Payback Game Over Judges
The White House last year agreed to form a bipartisan committee to vet nominees for federal district judgeships in California. The idea behind it was a good one: to identify qualified and moderate candidates for the bench whom the president could nominate and whom both parties would vote to confirm. The committee, chosen by the White House and Sens. Dianne Feinstein and Barbara Boxer, has worked well; the first nominees it put forward were confirmed in less than three months, a record for the Senate.
But the very strength of the panel--its bipartisanship and its focus on quality and moderation--is also its Achilles’ heel. Early hopes that this California model would be replicated in other states with Democratic senators have faded.
Instead, many conservatives, including some in the White House, now grumble that to get the judges he wants, the president shouldn’t cooperate with Democrats.
The backbiting may be payback for the Senate Judiciary Committee’s rejection in March of Charles Pickering, the president’s nominee for a Mississippi court of appeals seat. The griping is probably also intended to rally the troops for today’s scheduled Judiciary Committee vote on D. Brooks Smith, named to the U.S. 3rd Circuit Court of Appeals in Pennsylvania.

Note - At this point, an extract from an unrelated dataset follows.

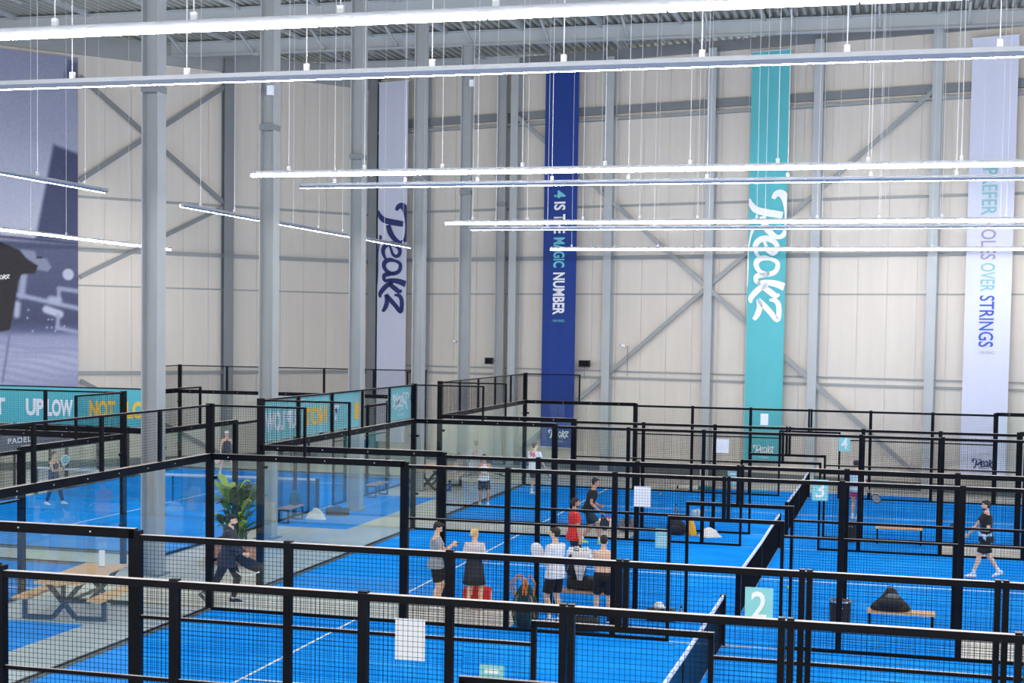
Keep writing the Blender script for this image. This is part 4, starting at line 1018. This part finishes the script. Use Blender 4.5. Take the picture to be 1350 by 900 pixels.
        if socks: obj('sock', MB().tube([an-Vector((0, 0, .004*h)), an+(knees[i]-an)*.22], [.0235*h, .0245*h], 12), socks, P, smooth=True)
    return P, arm, dict(hp=hp, sj=sj, neck=neck, pel=pel, h=h)

def racket(P, grip, d, face_n, label, col='c_black', col2='c_pale'):
    """padel racket held at grip, pointing along d (person's local axes)"""
    r = thing('padel_racket', label, 'racket', tuple(P.location), P.rotation_euler.z); d = Vector(d).normalized(); n = Vector(face_n); n = (n-d*n.dot(d)).normalized(); s = d.cross(n); g = Vector(grip)
    obj('handle', MB().tube([g-d*.06, g+d*.09], [.016, .015], 10), 'c_black', r, smooth=True)
    k = 26; c = g+d*.30; o = []
    for j in range(k):
        a = 2*PI*j/k; ra = .125 if math.cos(a) > -.3 else .125*(1-.25*(-.3-math.cos(a))); o.append(c+d*(math.cos(a)*.150)+s*(math.sin(a)*ra))
    F = MB(); F.loft([[v-n*.019 for v in o], [v+n*.019 for v in o]]); obj('face', F, col2, r)
    F = MB(); R = []
    for j in range(k+1):
        v = o[j % k]; u = (v-c).normalized(); R.append([v+n*.021-u*.018, v+n*.019+u*.004, v-n*.019+u*.004, v-n*.021-u*.018])
    obj('frame', F.loft(R, cap=False), col, r)
    t = MB()
    for q in (1, -1): t.bar(g+d*.08, c-d*.12+s*q*.07, .022, .03, n)
    obj('throat', t, col, r)
    hb = MB()
    for a in range(-2, 3):
        for b in range(-2, 3):
            if a*a+b*b < 7: hb.tube([c+d*a*.045+s*b*.04-n*.0195, c+d*a*.045+s*b*.04+n*.0195], .006, 8)
    obj('holes', hb, 'c_black', r, kind='stuff')
    return r
def chest_text(P, info, t, w, h_, zc, back, m, yaw=0):
    pass

# standing in the gap between courts two and three
P1, A, I = person('man in grey t-shirt and black shorts looking at his hands, in profile', 4.12, -23.1, 8, 1.75, ((.02, .10, 0), (-.04, -.10, 0)), ((.33, .05, 1.29), (.33, -.06, 1.27)),
    ('tee', 'c_grey'), ('shorts', 'c_black'), 'hair_dark', 'warm', headpitch=.45, hairstyle='tuft', grip=(1, 1), shoes='c_white', z0=0)
ph = thing('phone', 'small phone held by the man in grey', 'phone', tuple(P1.location), P1.rotation_euler.z)
obj('case', MB().box(.41, .48, -.045, .035, 1.305, 1.32), 'rubber', ph); obj('screen', MB().box(.415, .475, -.038, .028, 1.32, 1.323), 'bag_grey', ph)
person('woman in navy dress over a cream top, blond bun, seen from behind', 4.9, -23.05, 92, 1.66, ((-.02, .11, 0), (.03, -.12, 0)), ((.20, .16, 1.02), (.20, -.20, .98)),
    ('long', 'c_cream'), ('dress', 'c_charcoal'), 'hair_blond', 'warm', sex='f', hairstyle='bun', headyaw=-.5, z0=0, shoes='c_white')
PW_, A, I = person('man in white t-shirt and black shorts holding a white racket cover', 6.70, -23.75, 150, 1.84, ((.0, .13, 0), (-.05, -.13, 0)), ((.28, .12, 1.18), (.26, -.08, 1.15)),
    ('tee', 'c_white'), ('shorts', 'c_black'), 'hair_dark', 'warm', headyaw=.45, headpitch=.1, grip=(1, 1), shoes='c_white')
r = thing('racket_cover', 'white padded racket cover raised by the man in white', 'cover', tuple(PW_.location), PW_.rotation_euler.z)
b = MB(); dd = Vector((.28, .28, .9)).normalized(); n_ = Vector((.8, -.5, 0)); n_ = (n_-dd*n_.dot(dd)).normalized(); s_v = dd.cross(n_); g0 = Vector((.27, .10, 1.16))
R = []
for t, w in ((-.05, .05), (0, .08), (.1, .11), (.2, .125), (.29, .105), (.35, .06), (.37, .02)):
    R.append([g0+dd*t+s_v*w*math.cos(a)+n_*min(.035, w*.5)*math.sin(a) for a in [2*PI*j/16 for j in range(16)]])
obj('shell', b.loft(R), 'c_white', r, smooth=True); obj('zip', MB().tube([g0+dd*t+s_v*w for t, w in ((0, .082), (.1, .112), (.2, .127), (.29, .107), (.35, .062))], .005, 6), 'bag_grey', r)
person('bare backed man in black shorts, seen from behind beside the double post', 7.55, -23.35, 100, 1.68, ((.05, .13, 0), (-.03, -.12, 0)), ((.26, .10, .96), (.26, -.12, .96)),
    None, ('shorts', 'c_black'), 'hair_dark', 'warm', headpitch=.25, z0=.01, socks='c_black', shoes='c_black')
# court three
PR, A, I = person('man in red shirt and navy shorts carrying a racket', 5.93, -18.6, 30, 1.82, ((.05, .09, 0), (-.08, -.09, 0)), ((.14, .24, .80), (.06, -.27, .80)),
    ('tee', 'c_red'), ('shorts', 'c_navy'), 'hair_dark', 'tan', beard=True, grip=(0, 1), headyaw=-.1)
racket(PR, A[1][0], (.05, .02, -1), (1, .7, 0), 'black and pale blue racket hanging from the hand of the man in red', 'c_black', 'c_pale')
PB, A, I = person('man in black shirt and dark shorts stepping forward, bent at the waist', 5.14, -13.3, 4, 1.84, ((-.20, .12, .0, 0), (.34, -.12, .012, -.12)), ((.26, .20, .98), (.32, -.24, .90)),
    ('tee', 'c_black'), ('shorts', 'c_dgreen'), 'hair_dark', 'tan', lean=.24, pelvis=.88, headpitch=.15, shoes='sole_green')
racket(PB, A[1][0], (.25, -.1, -1), (.3, 1, 0), 'black racket held low by the crouching man in black', 'c_black', 'c_dgreen')
PK, A, I = person('bearded man all in black walking left with white trainers', 14.92, -15.5, 190, 1.82, ((.30, .10, 0, -.05), (-.34, -.10, .062, .35)), ((.26, .14, 1.13), (.36, -.14, .99)),
    ('tee', 'c_black'), ('shorts', 'c_black'), 'hair_dark', 'fair', beard=True, grip=(1, 1), headpitch=.08)
racket(PK, (.40, .12, 1.15), (1, .1, .12), (0, .3, 1), 'dark racket held in front by the man walking left', 'c_black', 'c_black')
t = thing('towel', 'blue and white towel at the waist of the man walking left', 'towel', tuple(PK.location), PK.rotation_euler.z)
tb = MB(); R = []
for i in range(9):
    q = i/8; R.append([Vector((.22-.30*q+.02*math.sin(i*2), .19+.02*math.cos(a)+.01*math.sin(i*3), 1.06-.05*math.sin(q*PI)-.03*q+(.045+.02*math.sin(i*2.3))*math.sin(a))) for a in [2*PI*j/10 for j in range(10)]])
obj('folds', tb.loft(R), 'print_blue', t, smooth=True); obj('hem', MB().tube([(.10, .20, 1.02), (.09, .215, .95), (.05, .2, .90)], [.035, .03, .012], 8), 'c_pale', t, smooth=True)
# court four
P96, A, I = person('man in white shirt with a pink 96 on the back, by the blue banner', 1.05, -2.7, 74, 1.78, ((.04, .11, 0), (-.05, -.11, 0)), ((.10, .25, .86), (.26, -.25, .93)),
    ('tee', 'c_white'), ('shorts', 'c_dgreen'), 'hair_brown', 'fair', headyaw=-.8, grip=(0, 1), vox=.013)
put_text('96', .22, .2, lambda a, z: (-.147+0*a, .11-a, 1.27+z), 'c_pink', P96, 'back_number', bold=.03)
racket(P96, A[1][0], (.6, -.5, -.6), (.5, .6, 0), 'thin dark racket held by the man with 96 on his back')
PG, A, I = person('woman in white tank top and navy shorts holding a racket out, facing us', .42, -6.7, -62, 1.68, ((.05, .12, 0), (-.04, -.12, 0)), ((.30, .24, 1.06), (.30, -.04, 1.04)),
    ('tank', 'c_white'), ('shorts', 'c_navy'), 'hair_brown', 'tan', sex='f', headpitch=.2, grip=(1, 1), hat=('c_charcoal', 'band'), vox=.013, hairstyle='tail')
racket(PG, (.34, .30, 1.06), (.15, 1, -.12), (.2, .1, 1), 'dark racket held sideways by the woman in the white tank top', 'c_black', 'c_grey')
PP, A, I = person('player in pale shirt and pink shorts with a cap, seen from behind', 11.72, -5.6, 72, 1.80, ((.06, .10, 0), (-.06, -.10, 0)), ((.20, .24, 1.0), (.12, -.34, .92)),
    ('tee', 'c_pale'), ('short_shorts', 'c_pink'), 'hair_dark', 'fair', hat=('c_charcoal', 'cap_back'), grip=(0, 1), vox=.013, headyaw=-.2)
racket(PP, A[1][0], (.1, -.75, -.6), (.9, .2, 0), 'grey racket swinging out from the player in pink shorts', 'c_charcoal', 'c_grey')
# aisle and left court
PC, A, I = person('man in dark padded coat and beanie walking in the aisle by the plant', .02, -23.95, 14, 1.84, ((.10, .08, 0, 0), (-.46, -.10, .10, .75)), ((.34, .10, .98), (.36, -.16, 1.02)),
    ('coat', 'c_coat'), ('trousers', 'c_black'), 'hair_dark', 'fair', lean=.10, beard=True, hat=('c_black', 'beanie'), grip=(1, 1), shoes='c_navy', socks='c_white', z0=0, headpitch=.1, pelvis=.93)
r = thing('racket_bag', 'black racket bag carried in front of the walking man in the coat', 'bag', tuple(PC.location), PC.rotation_euler.z)
b = MB(); R = []
for t, w, dz in ((-.06, .05, .12), (.05, .11, .08), (.2, .13, .02), (.34, .12, -.04), (.46, .08, -.08), (.5, .03, -.09)):
    R.append([Vector((.22+t, -.02+.09*math.cos(a)*(w/.17), .80+dz+w*math.sin(a))) for a in [2*PI*j/14 for j in range(14)]])
obj('body', b.loft(R), 'c_black', r, smooth=True); obj('strap', MB().tube([(.2, -.12, .66), (.34, -.16, .58), (.5, -.14, .60), (.66, -.1, .66)], .014, 6), 'c_white', r, smooth=True)
PN, A, I = person('woman in navy tank top standing legs apart behind the net', -11.25, -.75, -60, 1.66, ((.05, .24, 0), (-.03, -.24, 0)), ((.16, .28, .86), (.24, -.24, .88)),
    ('tank', 'c_navy'), ('short_shorts', 'c_charcoal'), 'hair_brown', 'fair', sex='f', grip=(0, 1), vox=.013, hairstyle='tail', knee_out=.5, hat=('c_white', 'cap'))
racket(PN, A[1][0], (.3, -.5, -.8), (1, .3, 0), 'orange racket held low by the woman in the navy tank top', 'orange', 'c_cream')
PL, A, I = person('woman in navy top with a pale racket, seen through the fence at the far left', -12.0, -11.1, -10, 1.66, ((.26, .12, 0, 0), (-.18, -.12, .0, .1)), ((.32, .05, 1.12), (.34, -.10, 1.10)),
    ('tank', 'c_navy'), ('trousers', 'c_navy'), 'hair_brown', 'fair', sex='f', grip=(1, 1), vox=.013, hairstyle='tail')
racket(PL, A[1][0], (.2, .1, 1), (.9, -.5, 0), 'pale mint racket held upright at the far left', 'c_white', 'teal_sign')
PQ, A, I = person('man in bright blue shirt near the far glass wall of the left court', -6.15, .1, -75, 1.76, ((.06, .14, 0), (-.05, -.14, 0)), ((.30, .16, .96), (.30, -.18, 1.0)),
    ('tee', 'c_blue'), ('shorts', 'c_grey'), 'hair_brown', 'fair', grip=(0, 1), vox=.013, hat=('c_white', 'cap'))
racket(PQ, A[1][0], (.5, .3, .5), (.6, -.6, .3), 'dark racket held by the man in the bright blue shirt')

Smith has been a federal district judge since 1988. His record raises questions about his suitability for this important seat. In 1997, Smith refused initially to recuse himself from hearing a bank fraud case even though the claims implicated another bank where his wife was a vice president and where the couple had substantial financial assets. Instead, in violation of federal judicial ethics, Smith issued a number of rulings in the case, including several favorable to the banks, before finally recusing himself.

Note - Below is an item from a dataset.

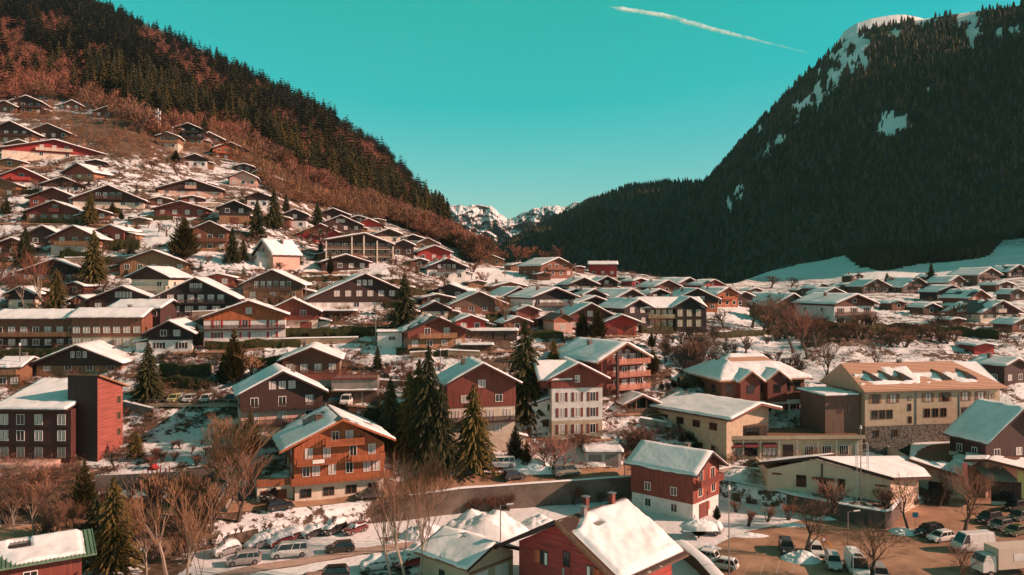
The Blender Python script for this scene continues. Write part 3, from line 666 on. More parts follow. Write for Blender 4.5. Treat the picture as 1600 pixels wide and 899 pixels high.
H(880,521,38,490,24,'or','pink',1,'small orange gabled garage house left of the pair of dark conifers',bal=0)
H(970,524,64,492,12,'red','redp',1,'red chalet with two white garage doors',garage=2,bal=0)
H(824,511,44,478,14,'rb','rb',0,'plain red brown house behind a bare tree, middle village',bal=0)
H(808,520,50,495,18,'br','rb',0,'low brown house above the flat snowy garages')
H(855,509,40,494,20,'dk','dk',0,'very low dark shed with snowy roof beside the orange gabled garage house',chim=0,name='shed',cat='shed')
H(996,510,56,468,26,'blk','grey',0,'grey black barn with bluish snow roof left of the cream windowed inn',bal=0,L=1.4)
H(985,480,66,452,24,'dk','tan',0,'dark house under a long unbroken snow roof near the crest',L=1.5)
H(1042,459,54,438,22,'br','br',0,'brown chalet with bluish roof on the crest right of centre',L=1.2)
H(1000,449,34,435,26,'red','red',0,'small red chalet with snowy roof on the crest')
H(1075,453,46,434,28,'dk','tan',0,'snow roofed chalet on the crest with two chimneys',L=1.5)
H(1114,460,46,437,26,'red','tan',0,'reddish chalet at the right end of the crest group',L=1.2)
H(1088,487,78,451,6,'blk','or',1,'broad black gabled chalet with an orange ground floor behind the inn',bal=(1,))
H(1136,480,50,449,26,'or','tan',0,'orange brown chalet with sunlit roof left of the bare tree thicket',bal=(1,),L=1.3)
H(1163,480,38,456,18,'dk','dk',0,'small dark chalet partly behind the bare thicket')
H(1237,505,76,459,16,'tan','tan',0,'tall tan chalet seen through bare trees',bal=(1,))
H(1335,508,86,460,18,'br','white',2,'white farmhouse with brown gable on the snowy terrace at right',wins=(3,3,1),bal=(1,),balm='grb',L=1.3,sh=wood(BR),cur=0.1)
H(1281,500,46,480,20,'blk','dk',0,'small dark shed with bluish snow leaning by the white farmhouse',name='shed',cat='shed',chim=0)
H(1368,458,50,436,10,'grb','grb',0,'long grey brown barn at the foot of the shaded snow slope',L=0.9,cur=0)
H(1285,461,36,444,16,'grb','grb',0,'grey barn at the foot of the snow slope, left of the white farmhouse roof',chim=0)
H(1302,470,44,450,14,'grb','grb',0,'grey brown shed peeping over the white farmhouse roof',chim=0)
H(1322,458,32,444,8,'grb','grb',0,'small dark barn by the snow slope between two barns',chim=0)
H(1431,458,60,434,18,'grb','grb',0,'grey brown double gabled house under the tall bare conifer')
H(1485,470,48,446,4,'blk','blk',0,'dark chalet with a single row of pale windows in the right village',bal=0,cur=1.0,wins=(5,))
H(1494,450,44,431,22,'grb','grb',0,'grey brown chalet behind the dark one with pale windows')
H(1528,488,52,453,24,'rb','white',1,'white chalet with reddish gable and sunlit roof near the right edge',bal=(1,),balm='white')
H(1562,502,78,470,14,'dk','cream',1,'wide cream chalet with dark low roof at the right edge of the village',bal=(1,),balm='cream',wins=(4,3))
H(1545,444,58,419,24,'grb','grb',0,'brown chalet with bright roof on the rise near the right edge')
H(1590,434,44,414,16,'dk','dk',0,'dark chalet cut by the right edge of the photo, uppermost there')
H(1538,554,36,536,6,'redp','redp',0,'small brick red hut in the snow below the right village',chim=0,name='hut',cat='hut',bal=0)
H(1495,510,28,497,10,'br','br',0,'tiny brown shed among hedges in the right village',chim=0,name='shed',cat='shed')
H(1404,485,30,470,16,'br','tan',0,'small snow roofed shed right of the white farmhouse',chim=0,name='shed',cat='shed')
H(1200,478,44,458,20,'br','br',0,'brown chalet with lumpy snow roof behind the bare thicket')
H(1590,470,30,452,10,'grb','grb',0,'small grey barn by the right edge above the wide cream chalet',chim=0)
H(1455,492,34,474,12,'grb','grb',0,'dim grey brown cottage behind the round hedge in the right village',chim=0)
H(1586,600,60,560,24,'dk','dk',0,'dark house with a smooth snow roof at the right edge over the long hotel',bal=0)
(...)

Smith long remained a member of a club that barred women even though by 1992 the federal code of judicial ethics specifically prohibited such membership. Only in late 1999, when the circuit court seat to which he has now been named first became vacant, did Smith obey the rules and resign.
Smith’s supporters charge that Democrats are unfairly objecting to every Bush circuit court nominee, denying the president his constitutional prerogative to pick judges who reflect his judicial philosophy.

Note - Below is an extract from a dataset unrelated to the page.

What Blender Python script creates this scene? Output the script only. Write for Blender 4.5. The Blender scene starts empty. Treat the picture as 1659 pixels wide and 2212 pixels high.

The Senate in fact has confirmed 57 district and circuit court nominations since the Democrats took control of the upper chamber, more in the last 10 months than were confirmed by the Republican-led Senate in each of the last several years.
But the political payback aspect of this fight is undeniable. The hand-to-hand combat over judges continues not only because Bush nominates too many conservative judges but also because too many liberal critics paint GOP nominees as panting extremists. There are legitimate questions about Smith, and the Senate should raise them today before its vote.
Smith would make a poor appeals court judge. But the issue is larger. The payback can only end when judicial nominations--and confirmations--stand for more than political calculation.